• PROBLEM TO SOLVE: Wherever the word "picture" turns up in a line of the entries, copy that line.

• PROVIDED MATERIAL:
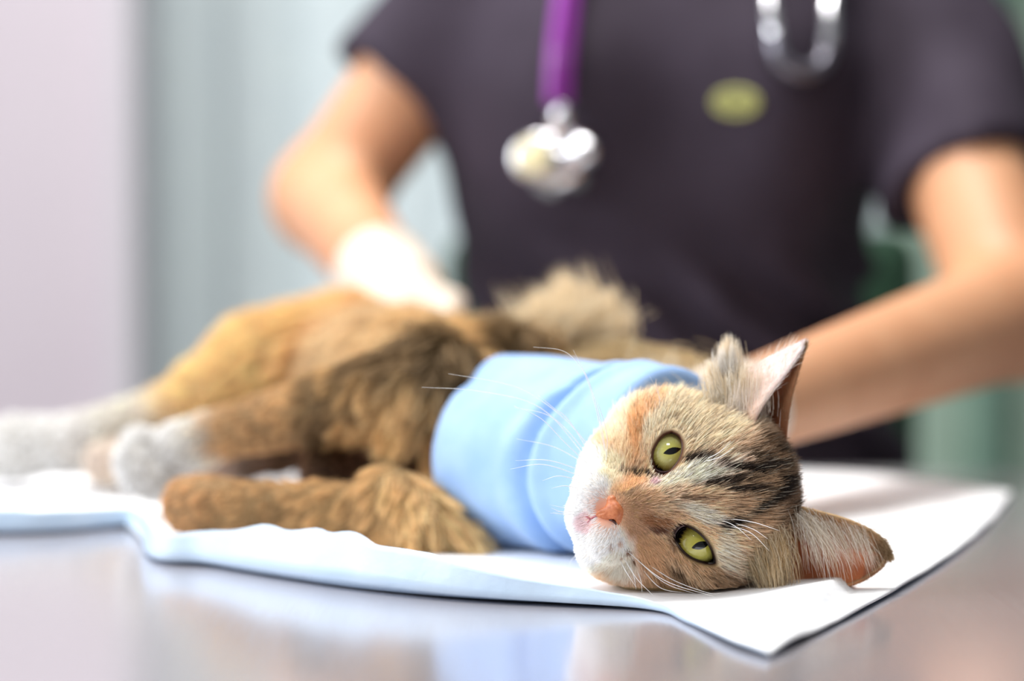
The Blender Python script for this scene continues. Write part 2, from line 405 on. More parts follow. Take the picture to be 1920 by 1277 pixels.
def polysd(p, Q):                                                  # signed distance to a polygon in 2D
    A = Q; B = np.roll(Q, -1, 0); d = np.full(len(p), 1e9); ins = np.zeros(len(p), bool)
    for a, b_ in zip(A, B):
        e = b_ - a; w = p - a; t = np.clip((w @ e) / (e @ e), 0, 1); d = np.minimum(d, ((w - t[:, None] * e) ** 2).sum(1))
        c = ((a[1] > p[:, 1]) != (b_[1] > p[:, 1])) & (p[:, 0] < (b_[0] - a[0]) * (p[:, 1] - a[1]) / (b_[1] - a[1] + 1e-12) + a[0])
        ins ^= c
    d = np.sqrt(d); return np.where(ins, -d, d)
EC1 = np.array([*Q1.mean(0), 0])[[0, 2, 1]]; EC2 = np.array([*Q2.mean(0), 0])[[0, 2, 1]]
ER = 1.12; EY = 1.75
EC1[1] = EY; EC2[1] = EY
MX = 0.28
NS = loc(1150, 955, 4.6)
def head_sdf(p):
    x = p[:, 0]
    d = fold([ell(p, (0, -.7, .55), (3.75, 3.8, 3.35)),
              ell(p, (2.35, .1, -1.2), (2.1, 2.5, 2.3)), ell(p, (-2.35, .1, -1.2), (2.1, 2.5, 2.3)),
              ell(p, (0, 1.0, 1.3), (2.7, 2.1, 2.3)),
              ell(p, (2.0, 1.3, -.6), (1.55, 1.5, 1.5)), ell(p, (-2.0, 1.3, -.6), (1.6, 1.5, 1.5)),
              ell(p, (.15, 1.2, -3.3), (2.7, 2.2, 1.9))], 1.2)
    br = rc(p, (0.02, 2.4, -.3), (.26, 3.75, -3.3), 1.15, .88)
    d = smin(d, br, 0.9)
    mz = fold([ell(p, (1.12, 3.15, -4.15), (1.2, 1.35, 1.05)), ell(p, (-.62, 3.15, -4.15), (1.25, 1.35, 1.05)),
               ell(p, (.2, 2.7, -4.95), (1.15, 1.2, .75)), ell(p, (-.95, 1.9, -4.6), (1.4, 1.5, 1.1))], 0.35)
    d = smin(d, mz, 0.5)
    d = smin(d, ell(p, (1.9, .8, -3.0), (1.5, 1.9, 1.6)), 0.8); d = smin(d, ell(p, (-1.9, .8, -3.2), (1.5, 1.9, 1.6)), 0.8)
    pd = p[:, [0, 2]]; n1 = p[:, 0] > 0
    near = np.abs(p[:, 1] - 3) < 3
    o = np.full(len(p), 9.0)
    m_ = near & (np.abs(p[:, 0] - EC1[0]) < 1.8) & (np.abs(p[:, 2] - EC1[2]) < 1.8)
    if m_.any(): o[m_] = polysd(pd[m_], Q1s)
    m_ = near & (np.abs(p[:, 0] - EC2[0]) < 1.8) & (np.abs(p[:, 2] - EC2[2]) < 1.8)
    if m_.any(): o[m_] = polysd(pd[m_], Q2s)
    lid = np.minimum(np.linalg.norm(p - EC1, axis=1), np.linalg.norm(p - EC2, axis=1)) - (ER + 0.16)
    d = smin(d, np.where(p[:, 0] > -9, lid, 9), 0.35)
    d = smax(d, -np.maximum(o + 0.02, 1.2 - p[:, 1]), 0.06)
    return d
V, Fc = nets(head_sdf, (-5.2, -5, -6.6), (5.2, 5.4, 4.6), 0.085)
print('head verts', len(V))
# colour of the coat as zones over the head
def blob(q, cx, cy, rx, ry, ang, pw=2.0):
    a = math.radians(ang); dx, dy = q[:, 0] - cx, q[:, 1] - cy
    u = dx * math.cos(a) + dy * math.sin(a); v = -dx * math.sin(a) + dy * math.cos(a)
    return np.clip(1.35 - ((np.abs(u) / rx) ** pw + (np.abs(v) / ry) ** pw), 0, 1)
TAN = (228, 198, 150)
ZONES = [  # px, py, rx, ry, angle (image degrees, down positive), colour, strength
    (1250, 770, 110, 60, -10, (240, 214, 172), .9), (1330, 800, 100, 66, 20, (238, 214, 172), .9),
    (1180, 790, 60, 60, 0, (240, 218, 180), .9), (1385, 740, 60, 60, 0, (232, 214, 182), .8),
    (1430, 900, 85, 110, 15, (176, 142, 98), .8), (1480, 930, 44, 90, 20, (116, 88, 60), .95), (1445, 855, 55, 45, 20, (122, 94, 62), .9),
    (1270, 1070, 110, 50, 10, (200, 164, 114), .9), (1390, 1080, 80, 50, 0, (178, 146, 104), .9),
    (1205, 1030, 60, 45, 20, (218, 180, 128), .8), (1230, 955, 60, 45, -10, (206, 172, 126), .8),
    (1185, 930, 34, 34, 0, (186, 150, 108), .9), (1195, 975, 28, 36, 20, (188, 148, 108), .8), (1180, 918, 24, 14, -20, (140, 116, 84), .7),
    (1232, 978, 36, 14, 10, (150, 98, 52), .8),
    (1192, 818, 17, 62, 12, (224, 176, 110), .95), (1222, 772, 12, 36, 30, (226, 182, 122), .8), (1168, 850, 20, 30, 0, (240, 208, 160), .7),
    (1205, 897, 42, 11, -8, (224, 180, 122), .9), (1180, 912, 26, 12, -25, (220, 176, 118), .8),
    (1140, 880, 40, 34, 0, (248, 226, 190), .8),
    (1092, 985, 62, 92, 0, (252, 248, 243), 1.0), (1112, 925, 38, 26, -40, (252, 248, 243), 1.0), (1140, 1020, 50, 42, 25, (250, 243, 232), 1.0),
    (1165, 1055, 40, 30, 25, (240, 226, 204), .8), (1100, 880, 32, 50, 30, (250, 240, 226), .9),
    (1098, 978, 20, 24, 0, (236, 200, 196), .75),
    (1295, 892, 92, 24, -12, (248, 230, 200), .95), (1262, 922, 30, 14, -20, (230, 206, 168), .7),
    (1310, 962, 60, 15, 22, (240, 224, 196), .95), (1250, 950, 26, 10, -10, (224, 200, 160), .6),
    (1352, 1030, 15, 48, -10, (238, 220, 188), .9), (1372, 1055, 14, 42, -14, (232, 212, 178), .7), (1225, 870, 10, 34, 0, (240, 216, 180), .7),
    (1280, 1062, 70, 10, 32, (220, 192, 146), .5),
    # dark markings
    (1302, 863, 26, 7, 6, (70, 50, 34), .95), (1338, 868, 18, 4, 5, (110, 84, 56), .8),
    (1372, 884, 44, 6, 8, (52, 36, 26), .95), (1425, 880, 34, 8, -6, (58, 42, 30), .9), (1345, 905, 50, 6, -8, (84, 62, 42), .9),
    (1385, 918, 46, 6, 3, (58, 42, 30), .85), (1435, 930, 34, 11, -30, (44, 32, 24), .95), (1405, 950, 28, 7, -28, (60, 44, 30), .9),
    (1355, 978, 26, 8, -14, (40, 28, 20), .98), (1300, 935, 40, 5, 4, (120, 90, 60), .7), (1455, 905, 24, 9, 10, (50, 36, 26), .85), (1470, 960, 22, 10, 20, (60, 45, 32), .8),
    (1400, 865, 40, 6, 16, (90, 66, 44), .7), (1340, 845, 34, 4, -20, (150, 122, 86), .6), (1450, 850, 26, 8, 25, (70, 52, 36), .7),
    (1205, 892, 30, 3.2, 6, (60, 40, 22), .95), (1176, 886, 12, 2.6, 25, (80, 55, 30), .8),
    (1262, 1060, 20, 9, 30, (92, 68, 44), .8), (1285, 1085, 30, 8, 22, (88, 62, 40), .75), (1338, 1098, 24, 7, 0, (80, 58, 36), .8), (1240, 1085, 24, 6, 25, (130, 88, 50), .7),
    (1150, 1022, 3.6, 3, 0, (120, 72, 32), .9), (1164, 1016, 4, 4, 0, (170, 112, 56), .8), (1178, 1030, 4.5, 4.5, 0, (110, 66, 30), .95), (1187, 1044, 4, 4, 0, (96, 60, 32), .95), (1203, 1052, 4, 4, 0, (120, 72, 34), .9), (1166, 1040, 3.4, 3.4, 0, (130, 80, 40), .9),
    (1236, 992, 24, 6, 12, (96, 56, 36), .9), (1255, 1010, 7, 24, -25, (120, 84, 54), .7), (1225, 905, 12, 8, -20, (226, 190, 190), .8),
]
def head_col(p, fine=True):
    q = h2px(p); q = q + 7 * (np.stack([vnoise(p * 2.2, 1), vnoise(p * 2.2 + 9, 2)], 1) - .5) + (5 * (np.stack([vnoise(p * 7, 3), vnoise(p * 7 + 9, 4)], 1) - .5) if fine else 0)
    c = np.tile(lin(TAN), (len(p), 1))
    back = np.clip((-p[:, 1] - 0.5) / 1.5, 0, 1)[:, None]
    for cx, cy, rx, ry, an, col, st in ZONES:
        if sum(col) < 240 and rx > 9 and cy < 981: rx, ry, st, col = rx * 1.12, ry * 1.25, min(.98, st * 1.1), tuple(k * .55 for k in col)
        w = (blob(q, cx, cy, rx, ry, an) * st)[:, None]; w = w * w * (3 - 2 * w) if st < .99 else w
        c = c * (1 - w) + lin(col) * w
    c = c * (1 - back * .8) + lin((150, 118, 80)) * back * .8
    return c
skin_col = head_col(V) * 0.85
_eo = np.minimum(polysd(V[:, [0, 2]], Q1s), polysd(V[:, [0, 2]], Q2s)); _w = (np.clip(1 - _eo / .16, 0, 1) * (V[:, 1] > 0))[:, None]
skin_col = skin_col * (1 - _w) + np.where(V[:, :1] > 0, lin((92, 54, 36)), lin((48, 28, 22))) * _w
_nd = np.linalg.norm(V - np.array([.3, 4.4, -3.95]), axis=1); _w = np.clip(1.5 - _nd / .8, 0, 1)[:, None]
skin_col = skin_col * (1 - _w) + lin((222, 160, 132)) * _w
M_skin = bpy.data.materials.new('cat_skin'); M_skin.use_nodes = True
_b = M_skin.node_tree.nodes['Principled BSDF']; _b.inputs['Roughness'].default_value = 0.8; _b.inputs['Specular IOR Level'].default_value = .15
_a = N(M_skin, 'ShaderNodeAttribute'); _a.attribute_name = 'col'; L(M_skin, _a.outputs['Color'], _b.inputs['Base Color'])

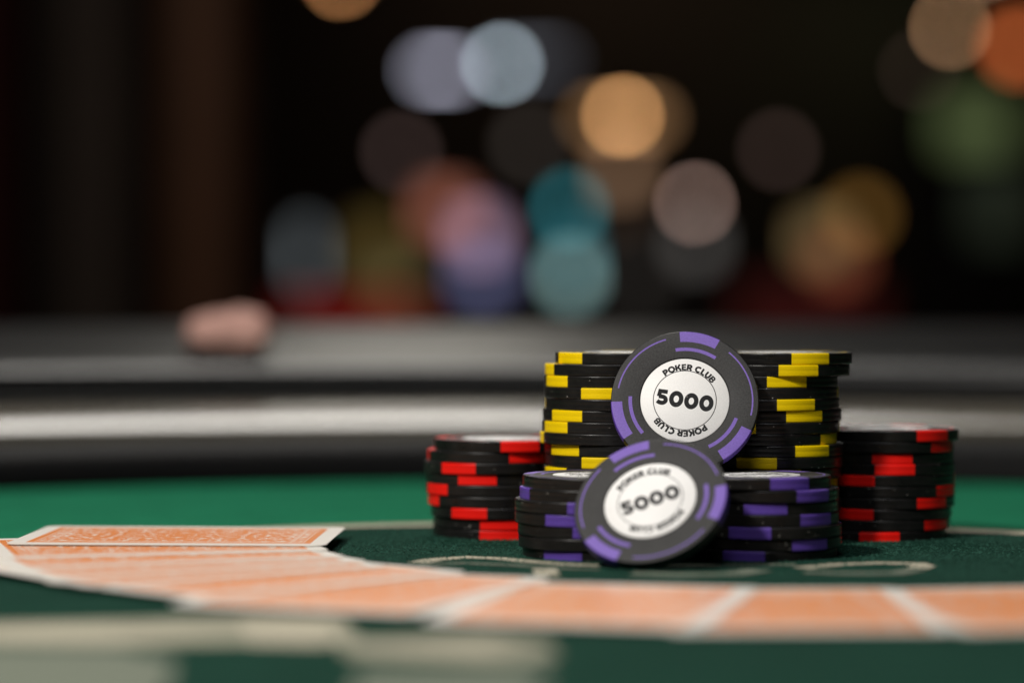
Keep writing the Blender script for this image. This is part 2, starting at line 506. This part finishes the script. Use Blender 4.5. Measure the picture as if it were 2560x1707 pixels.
def make_card():
    out = []
    for cx, cy, a0 in ((39.5, 26.5, 0), (-39.5, 26.5, 90), (-39.5, -26.5, 180), (39.5, -26.5, 270)):
        for k in range(7):
            a = R(a0 + 15 * k); out.append((cx + 3.5 * math.cos(a), cy + 3.5 * math.sin(a)))
    n = len(out)
    v = [(x * MM, y * MM, CTH * MM) for x, y in out] + [(x * MM, y * MM, 0) for x, y in out]
    f = [list(range(n)), list(range(2 * n - 1, n - 1, -1))] + [[i, i + n, (i + 1) % n + n, (i + 1) % n] for i in range(n)]
    return mesh('playing_card', v, f, None, mats=[M_CARD, M_CARDEDGE], mi=[0, 1] + [1] * n)
# inner corner of the near long edge (photo px) and direction of that edge, degrees from straight left towards the viewer
FAN = [((813, 1364), -2.0), ((826, 1377), 15.5), ((871, 1393), 22.5), ((925, 1404), 30), ((986, 1415), 37.5), ((1176, 1431), 46.5),
       ((1385, 1446), 69), ((1905, 1470), 76.5), ((2242, 1471), 91), ((2690, 1464), 101)]
CARDL = ['topmost of the fan, lying straight across at the far left', 'second of the fan from the left, under the topmost card', 'third of the fan counted from the left end',
         'fourth of the fan counted from the left end', 'fifth of the fan counted from the left end', 'sixth of the fan counted from the left end', 'seventh of the fan, just below the tilted chip',
         'third of the fan from the right end, pointing at the viewer', 'second of the fan from the right end', 'last and lowest of the fan at the right edge']
base_card = None
for i, ((px, py), th) in enumerate(FAN):
    z = 0.25 + (len(FAN) - 1 - i) * (CTH + 0.05)
    if i == 0: z += 0.22
    g = ground(px, py, z)
    d = Vector((-math.cos(R(th)), -math.sin(R(th)))); nn = Vector((-math.sin(R(th)), math.cos(R(th))))
    c = g + d * 43 + nn * 30
    if base_card is None:
        base_card = make_card(); o = base_card
    else:
        o = base_card.copy(); COL.objects.link(o)
    o.location = (c.x * MM, c.y * MM, z * MM)
    o.rotation_euler = (0, R(0.15) if i == 0 else 0, R(th))
    tag(o, 'orange-backed card, ' + CARDL[i], 'playing card', 'orange-backed cards fanned out on the felt')

# ------------------------------------------------------------------ table
def felt_material():
    m, n, l, b = new_mat('felt')
    tc = n.new('ShaderNodeTexCoord')
    sep = n.new('ShaderNodeSeparateXYZ'); l.new(tc.outputs['Object'], sep.inputs[0])
    # printed inner field: stadium with the betting line round it
    def math_(op, a, bb=None):
        q = n.new('ShaderNodeMath'); q.operation = op
        for i, v in enumerate((a, bb)):
            if v is None: continue
            if hasattr(v, 'links'): l.new(v, q.inputs[i])
            else: q.inputs[i].default_value = v
        return q.outputs[0]
    x = math_('SUBTRACT', sep.outputs[0], LINE_C[0] * MM)
    y = math_('MAXIMUM', math_('SUBTRACT', sep.outputs[1], LINE_C[1] * MM), 0.0)
    rr = math_('SQRT', math_('ADD', math_('MULTIPLY', x, x), math_('MULTIPLY', y, y)))
    inside = math_('LESS_THAN', rr, LINE_R * MM)
    mx = n.new('ShaderNodeMix'); mx.data_type = 'RGBA'
    mx.inputs[6].default_value = (0.010, 0.132, 0.066, 1)
    mx.inputs[7].default_value = (0.008, 0.034, 0.023, 1)
    l.new(inside, mx.inputs[0])
    t = n.new('ShaderNodeTexNoise'); t.inputs['Scale'].default_value = 1000; t.inputs['Detail'].default_value = 5; t.inputs['Roughness'].default_value = 0.75
    l.new(tc.outputs['Object'], t.inputs['Vector'])
    mr = n.new('ShaderNodeMapRange'); mr.inputs[1].default_value = 0.3; mr.inputs[2].default_value = 0.75; mr.inputs[3].default_value = 0.2; mr.inputs[4].default_value = 2.4
    l.new(t.outputs['Fac'], mr.inputs[0])
    t2 = n.new('ShaderNodeTexNoise'); t2.inputs['Scale'].default_value = 45; t2.inputs['Detail'].default_value = 4
    l.new(tc.outputs['Object'], t2.inputs['Vector'])
    mr2 = n.new('ShaderNodeMapRange'); mr2.inputs[3].default_value = 0.75; mr2.inputs[4].default_value = 1.25
    l.new(t2.outputs['Fac'], mr2.inputs[0])
    vm = n.new('ShaderNodeVectorMath'); vm.operation = 'SCALE'
    l.new(mx.outputs[2], vm.inputs[0]); l.new(math_('MULTIPLY', mr.outputs[0], mr2.outputs[0]), vm.inputs['Scale'])
    l.new(vm.outputs[0], b.inputs['Base Color'])
    b.inputs['Roughness'].default_value = 0.95
    b.inputs['Specular IOR Level'].default_value = 0.04
    b.inputs['Sheen Weight'].default_value = 0.0
    b.inputs['Sheen Roughness'].default_value = 0.6
    bp = n.new('ShaderNodeBump'); bp.inputs['Strength'].default_value = 0.8; bp.inputs['Distance'].default_value = 0.0004
    l.new(t.outputs['Fac'], bp.inputs['Height']); l.new(bp.outputs['Normal'], b.inputs['Normal'])
    return m
LINE_C, LINE_R = (25, 642), 230
FC, FR, NC = (39, 625), 450, 175           # felt: far arc centre, radius, near arc centre y
M_FELT = felt_material()
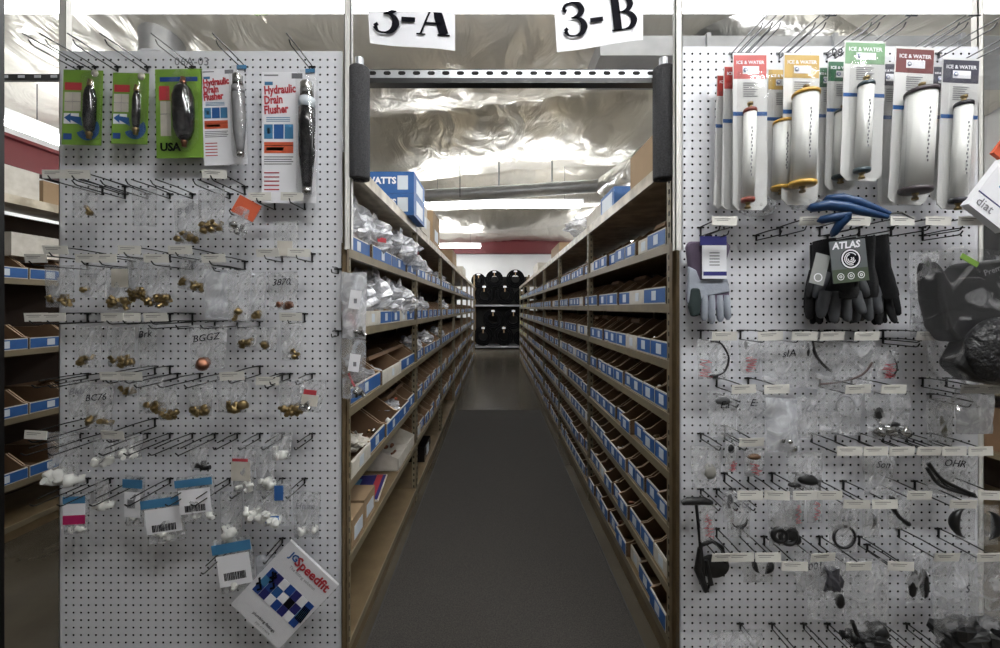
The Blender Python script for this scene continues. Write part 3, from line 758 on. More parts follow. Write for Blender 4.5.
def hook(bd, bx, by, row, Lu=.15, Ll=.17, gap=.016, price=False, tbar=False, wire=None):
    if price: gap = .028
    B = BOARDS[bd]; p = P(bx, by, B['Y'])
    x = B['ox'] + round((p.x - B['ox']) / PITCH) * PITCH; z = B['oz'] + round((p.z - B['oz']) / PITCH) * PITCH
    for h in HOOKS[bd]:
        if abs(h['x'] - x) < .01 and abs(h['z'] - z) < .01: x += PITCH * (1 if bd == 'R' else -1)
    o = ob('peg_hook', hook_mesh(Lu, Ll, gap, tbar, wire or WIREB), None, (x, B['Y'] - .0005, z), (0, 0, rnd.uniform(-.03, .03)))
    if price:
        ob('price_tag', tag_mesh(rnd.randrange(3)), o, (0, -Lu - .002, -.008), (rnd.uniform(-.05, .2), rnd.uniform(-.04, .04), rnd.uniform(-.05, .05)))
    HOOKS[bd].append(dict(x=x, z=z, o=o, row=row, gap=gap, L=Ll, price=price, wire=wire))
    return o
# left: top row
for x in (84.5, 98, 122, 147, 190.5, 242, 311.5): hook('L', x, 69, 1, .165, .150, .016)
kk = lambda Lu: 1.36 / (1.36 - Lu)
def from_tag(bd, tx, ty, row, Lu, Ll, **k):
    D = BOARDS[bd]['Y']; f = D / (D - Lu); hook(bd, CX + (tx - CX) / f, CY + (ty - 4 - CY) / f, row, Lu, Ll, **k)
LTAGS = {2: [(58, 177), (83, 177), (218, 176)], 3: [(261, 202), (291, 202)],
         4: [(36, 256), (58, 255), (85, 256), (107, 256), (131, 253), (156, 257), (182, 254), (212, 257), (266, 256), (296, 253)],
         5: [(34, 317), (57, 317), (111, 322), (133, 321), (158, 319), (294, 321)],
         6: [(111, 376), (134, 377), (235, 378), (269, 379)], 7: [(42, 437), (113, 436)]}
for r_, L_ in LTAGS.items():
    for (tx, ty) in L_:
        ln = .15 if tx < 240 else .09
        from_tag('L', tx, ty, r_, ln, ln + .02, price=True)
for r_, y, xs in ((2, 197, (126, 148, 171, 194, 234)), (3, 218, (252,)), (4, 266, (240,)), (5, 323, (193, 216, 238, 262)), (6, 376, (92, 105, 180, 202, 225, 290, 316)),
                  (7, 430, (83, 105, 150, 172, 195, 218, 240, 262, 285, 309)), (8, 475, (88, 112, 142, 173, 205, 232, 256, 285, 308)), (9, 538, (239, 285))):
    for x in xs: hook('L', x, y, r_, .15 if x < 240 else .10, .17 if x < 240 else .12)
# right
for x in (750, 742, 735, 790, 778, 823, 838, 862, 903, 915, 936, 962): hook('R', x, 56 + (x % 3), 1, .165, .15, .016, tbar=x in (790, 862, 915), wire=WIREG)
RTAGS = {2: [(728, 221), (817, 220), (859, 221), (902, 223), (934, 219), (973, 220)],
         3: [(728, 340), (772, 337), (801, 338), (828, 338), (865, 338), (925, 341)],
         4: [(744, 391), (781, 392), (856, 394), (891, 394), (972, 394), (999, 394)],
         5: [(754, 445), (846, 450), (873, 450), (899, 455), (931, 448), (956, 449), (981, 449)],
         6: [(755, 495), (781, 499), (806, 499), (833, 499), (860, 501), (887, 501), (923, 500), (962, 501), (990, 500)],
         7: [(724, 562), (746, 562), (770, 561), (795, 564), (823, 561), (857, 565), (901, 563), (945, 562), (990, 561)]}
for r_, L_ in RTAGS.items():
    for (tx, ty) in L_: from_tag('R', tx, ty, r_, .135, .115, price=True)
for r_, y, xs in ((2, 238, (705, 755, 830, 918)), (3, 341, (882,)), (4, 390, (716, 930)), (5, 437, (700, 724, 890)), (6, 489, (704, 716, 730)), (7, 546, (868,)), (8, 627, (738, 772, 802, 824, 886, 908, 950))):
    for x in xs: hook('R', x, y, r_, .12, .115)
for bd, nm in (('L', 'left'), ('R', 'right')):
    rows = sorted({h['row'] for h in HOOKS[bd]})
    for r_ in rows:
        hs = sorted([h for h in HOOKS[bd] if h['row'] == r_], key=lambda h: h['x'])
        for i, h in enumerate(hs):
            cc = 'grey' if h['wire'] is WIREG else 'black'
            tag(h['o'], '%s wire peg hook%s, %s pegboard, %s row down, %s from the left' % (cc, ' with price tag' if h['price'] else '', nm, ORD[r_], ORD[i + 1] if i + 1 < len(ORD) else 'last'), 'peg hook', 'peg hooks on the %s pegboard' % nm)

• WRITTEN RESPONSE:
The Blender Python script for this scene continues. Write part 2, from line 405 on. More parts follow. Take the picture to be 1920 by 1277 pixels.
Keep writing the Blender script for this image. This is part 2, starting at line 506. This part finishes the script. Use Blender 4.5. Measure the picture as if it were 2560x1707 pixels.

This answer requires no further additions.